片言隻語

第16回 令和の時代を迎えるに際して

 現代社会における図書館の価値やその重要性は確実に高まりつつある。ただ、その具体的な認識が、人や職業により、また国や所属する文化圏により、かなり差のあることもまた事実であろう。かつて昭和から平成に移る頃、具体的には20世紀の末には、来るべき21世紀は知識集約社会であると言われた。この知識集約社会における具体的な技術革新とはデジタル化であり、AI化であったが、当時は多くの人が、それはSFの世界と思って聞いていたかの感がある。これが一般庶民にまで実感を持って受け入れられ始めるのが、今新たに始まった令和の時代であろう。平成の時代には、SFの世界や先行する一部の社会での話であり、守旧派には、まだその影響の及ばない社会に生きることも可能である、との思いが残存していたとも言える。しかし、令和の時代を迎えると、もはやそのような悠長なことは言っていられない。待ったなしでデジタル化に直面する。日本は例外であるとか、デジタル化に対応できない少数者の切捨ては人権の無視であるとかの言い訳は通用しなくなる。
 そこでわれら図書館の世界であるが、図書館、特に公共図書館の世界でのデジタル化対応はどうであろうか。デジタル化時代の図書館、令和の時代の図書館、とはいかなる図書館であるのか。この話題は、図書館界では時事的なテーマとして、令和への元号切り替えの時期に盛り上がっていると考えられる。しかし、その議論においては、技術的な可能性と、こうなればよいという理想や夢物語とが混在していないだろうか。
 我々図書館に携わっている者は、メディア上で与えられたテーマについて、単に一般受けの良いことを無責任に発言し、その発言内容には一切の責任を負わない評論家、有識者であってはならない。

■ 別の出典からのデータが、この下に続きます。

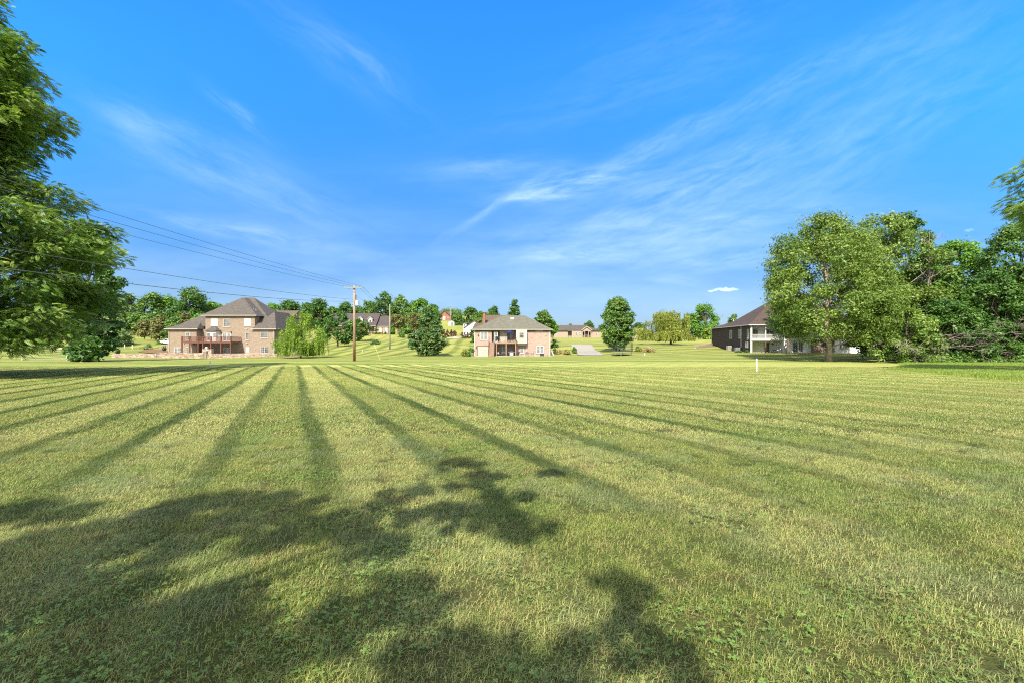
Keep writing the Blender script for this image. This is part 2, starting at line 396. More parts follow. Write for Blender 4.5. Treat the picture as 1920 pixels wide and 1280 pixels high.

 図書館が知識集約社会において重要性を増す、と本文の冒頭で述べたのは、知識集約社会という語が示すように、これからの価値ある“知”とは、単なる表面的な思い付きや発想のひらめきだけに依存する知識ではなく、過去から累積的に積み上げられてきた多くの知識を集約した結果得られる人類・民族の知的文化、それらをベースにした知的・学術的な精華が問われる時代だということである。いかに高度で先進的なAIシステムが導入されても、あるいはデジタル・ライブラリーのシステムが完成されて、遠隔利用や即時検索のサービスが可能となっても、そこに集積されている高度な知的な文化的遺産や蓄積の裏付けがなければ、その精華の品質は保証しえない。
 だが、日本の、特に公共図書館の世界を概観するに、多くの図書館は本当に知的集約化の時代に、その存在価値を主張できる図書館たりうるであろうか。そう言われても、図書館を取り巻く環境が、日本ではデジタル化を進められる状況になっていないとの反論が寄せられよう。出版界も行政の世界も図書館の利用者も、公共図書館とは無料貸本屋であればよい、との意識から一歩も前進していないのだと言う。しかし、そうであればこそ図書館の世界は、出版界に、行政の世界に、そして何より図書館の利用者に働きかけ、啓発し、教育して、ますます情報密度が高まるこれからのグローバル社会でリーダー・シップを取れる日本国民を養成する図書館活動を展開しなければならないのではなかろうか。令和の時代の劈頭に際し、諸賢に是非、ご一考をお願いしたい。